When Hurricane Katrina hit the U.S., some of its vital oil refineries were affected, and the Americans turned to their allies in oil production and distribution to help make up the difference until they could get back into production. In Nigeria recently, armed rebels from the Movement for the Emancipation of the Niger Delta attacked a huge oil facility off the West African coast.

Nigerian officials claimed at a global energy summit in Saudi Arabia, that such attacks had cut their oil production to their lowest level in 20 years. This had quite the impact on the oil markets, helping to send prices ever higher. The rebels are somewhat aggrieved that those they represent aren't enjoying a trickle-down effect of the oil wealth in the country.

But stealing oil and smuggling it elsewhere has proven to be profitable as well. Along with the kidnapping of foreign oil workers for sizeable ransoms. Resulting in oil companies finding it the better part of valour, and reasonable to decamp from the area. Nigeria is the world's eighth-largest oil exporter, supplying roughly a tenth of U.S. oil imports.

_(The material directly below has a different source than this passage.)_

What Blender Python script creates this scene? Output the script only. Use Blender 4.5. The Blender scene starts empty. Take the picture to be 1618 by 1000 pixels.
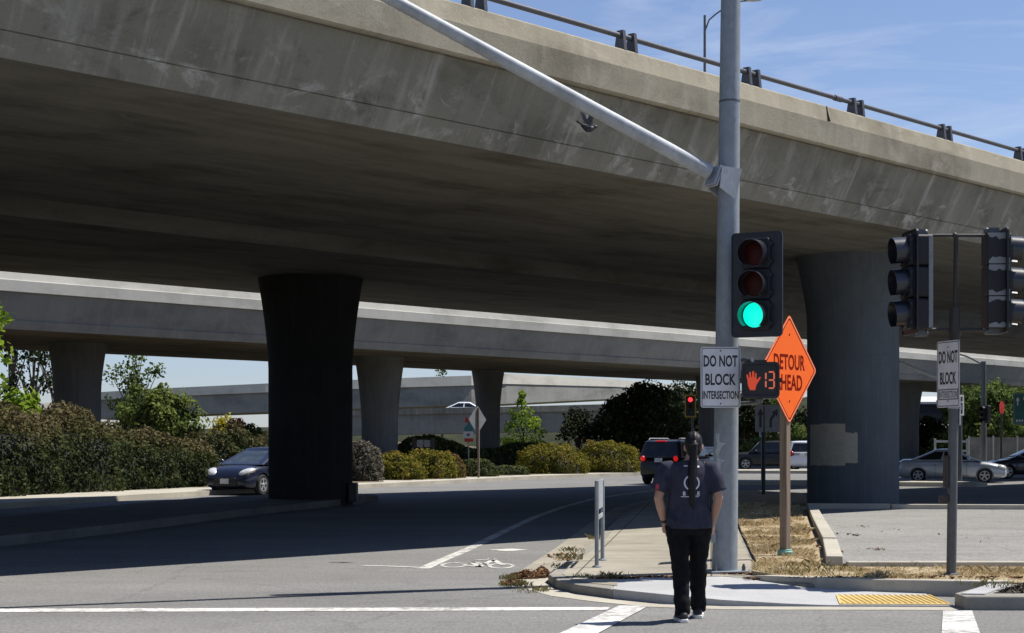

Sourcing energy for the future is a problem world-wide, no mistake about that. New theories and innovative working plans for harnessing solar power, once they're perfected and into mass production may help enormously. In the interim, there's nuclear power. And Jordan, one of the few unfortunate Middle East countries without oil resources, has signed deals with the U.S. and France, and perhaps Canada for nuclear installations.

Morocco and Turkey are looking at nuclear power for their future energy needs. As are, famously and infamously, countries like Iran - encouraging other Middle East countries, currently surfeit with ongoing oil production and consequent wealth, to make their own bids for nuclear energy sources; for entirely but understandably different reasons.